Pacific University, a liberal arts college, offers a wide range of courses to students. From political science to sociology to media arts and beyond, students may dabble in courses outside of their major. But what if there was one class that involved professors from several areas of study? This fall, a new experimental, half-semester class was introduced to students that incorporated just that. And both students and faculty have deemed it a huge success.
“The idea was to bring faculty in to talk to students about what they think they should know before they graduate; it was pretty much all over the map,” professor Deke Gundersen said. “It was mostly freshmen but there were some others that were in there. We had about 50 students so we had a pretty good number.” Different professors from departments like economics, computer science, psychology and chemistry came in and lectured on applicable topics such as unemployment rates, why it’s difficult to make environmental changes, plastics and 3D printing. “They maybe started out talking a little bit about themselves and maybe a little bit about the department,
but it was more about what they thought all the students should know before they leave Pacific,” Gundersen said. “What they thought was really important.”
The presentations identified problems and obstacles followed by potential solutions. After the lectures, students were required to write a summary on the presentation. “I loved that the professors that came were from different disciplines because it really showed me other options here at Pacific,” freshman Kelsie Cruz said. “I also loved how Deke had people there that really loved what they did and it showed through the lecture. I was exposed to their passions here at Pacific and I thought it was wonderful.” Gundersen loved hearing the positive feedback from students who then wanted to take classes outside of their initial area of study.

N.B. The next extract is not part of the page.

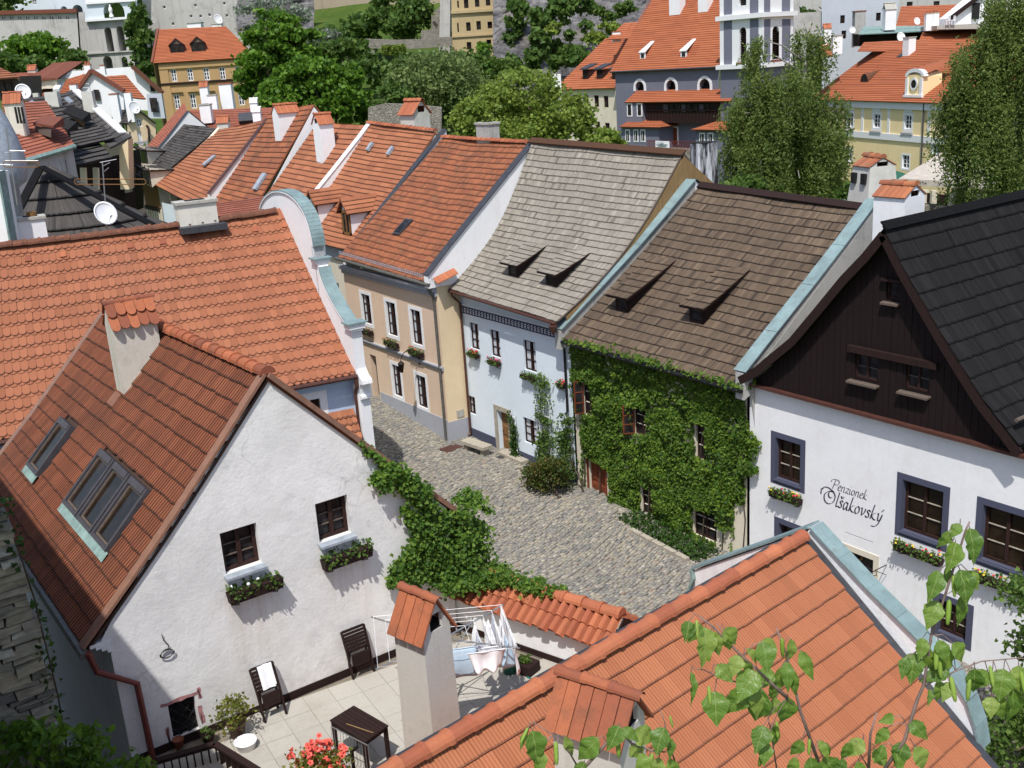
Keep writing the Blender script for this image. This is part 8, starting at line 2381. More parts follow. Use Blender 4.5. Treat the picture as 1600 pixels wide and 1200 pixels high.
course_roof(YB, A, B, C, D, M['tF'], 24, .05, wob=.01)
B2 = B - f.n * 15
course_roof(YB, B, B2, C - f.n * .5, C, M['tF'], 20, .05)
MB().face(A, D, A - f.n * 15, (A - f.n * 15) * A3(1, 1, 0), A * A3(1, 1, 0)).build('side_wall', M['ochre'], YB)
MB().beam(A + A3(-.2, 0, .1), D + A3(-.2, 0, .1), .3, .2).build('verge', M['tG'], YB)
for x in (278, 311):
 p = P(x, 87 if x == 278 else 84, pl=(f.O - f.n * 1.5, f.n))
 gable_dormer(YB, p, 1.9, 1.6, 'tG', 3.0, f.n, 'grwood', 'grwood', 'dwood', .8, 1.2)
px_chim(YB, 296, 316, 36, 44, 188, 'whitechim', label='wide low white chimney on the ridge'); px_chim(YB, 333, 347, 38, 42, 188, 'whitechim', label='small white chimney near the hip')
dish('small white dish on the ridge of the ochre house', P(341, 30, D=186), A3(.2, -1, .3), .8)
TB = thing('ochre_castle_tower', 'square ochre stone castle building with paired dark windows in rows', 'castle', P(750, 90, D=215) * A3(1, 1, 0))
f = dfacade(TB, 215, 6)
for y, xs in ((35, (728, 744, 761.5, 777.5)), (-1, (724.5, 741.5, 758.5, 775)), (-32, (724, 741, 758, 775)), (66, (729, 760, 776))):
 for x in xs: f.window(f.rect((x, y + (3 if y == 35 and x > 760 else 0) - (x - 728) * .12), (x + 8, y + 13 - (x - 728) * .12 - (2 if y == 66 else 0))), 2, 1, 'dwood', d=.35, fw=.14, glass='glass')
f.window(f.rect((714, 36), (717.5, 50)), 1, 1, 'dwood', d=.3, fw=.1)
f.window(f.rect((714, 1), (717.5, 12)), 1, 1, 'dwood', d=.3, fw=.1)
f.wall(poly_px(f, [(707, 84), (703, -90), (838, -90), (838, 5), (800, 22), (796, 90)]), M['tower'], .5)
z_ = f.st(740, 17)[1]; f.band(f.st(704, 17)[0], f.st(838, 8)[0], z_ - .3, z_ + .2, 'tower', .4, 'string_course')
z_ = f.st(740, 55)[1]; f.band(f.st(706, 55)[0], f.st(797, 55)[0], z_ - .2, z_ + .15, 'tower', .25, 'string_course')
px_wall(TB, [(703, 84), (704, -90), (690, -90), (686, 80)], 216, 'castlegrey', 8, 'side_wall')
def stone_wall(label, pts, d, h_px, th=1.2):
 t = thing('terrace_wall', label, 'stone wall', P(pts[0][0], pts[0][1], D=d) - Zv * 2, 'dry stone terrace walls on the castle slope')
 top = [P(x, y, D=d) for x, y in pts]; bot = [P(x, y + h_px, D=d) for x, y in pts]
 mb = MB()
 for k in range(len(pts) - 1):
  mb.prism([bot[k], bot[k + 1], top[k + 1], top[k]], FH * th)
 mb.build('masonry', M['rubblefar'], t)
 return t
stone_wall('longest pale dry stone wall, below the ochre castle building', [(570, 60), (620, 62), (650, 61), (706, 57)], 212, 15)
stone_wall('short stone terrace wall lower on the slope, left of the hedges', [(524, 94), (550, 86), (585, 78)], 200, 8)
stone_wall('small stone retaining wall beside the foot of the castle building', [(658, 48), (690, 44), (708, 50)], 219, 22)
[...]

He also enjoyed seeing all the different lecture styles given by professors. But if something could be improved upon, it would be to have the class stretch the entire semester. “I could have easily gotten 15 more [speakers] and from even more disciplines,” Gundersen said. Ultimately, he would like all freshmen and incoming students to take this class. There has even been interest in tying the course into Pacific’s First-Year Seminar and First-Year Experience. “I would definitely recommend it to all students [because] it is seriously fascinating to see how some professors can come in and talk about almost the exact same thing but in a whole new light,” Cruz said. “It was amazing to see the many different perspectives that different disciplines have on a certain subjects. I don’t regret taking this class and I almost would say it’s a must for all incoming freshmen at Pacific to get a taste of what Pacific has to offer.”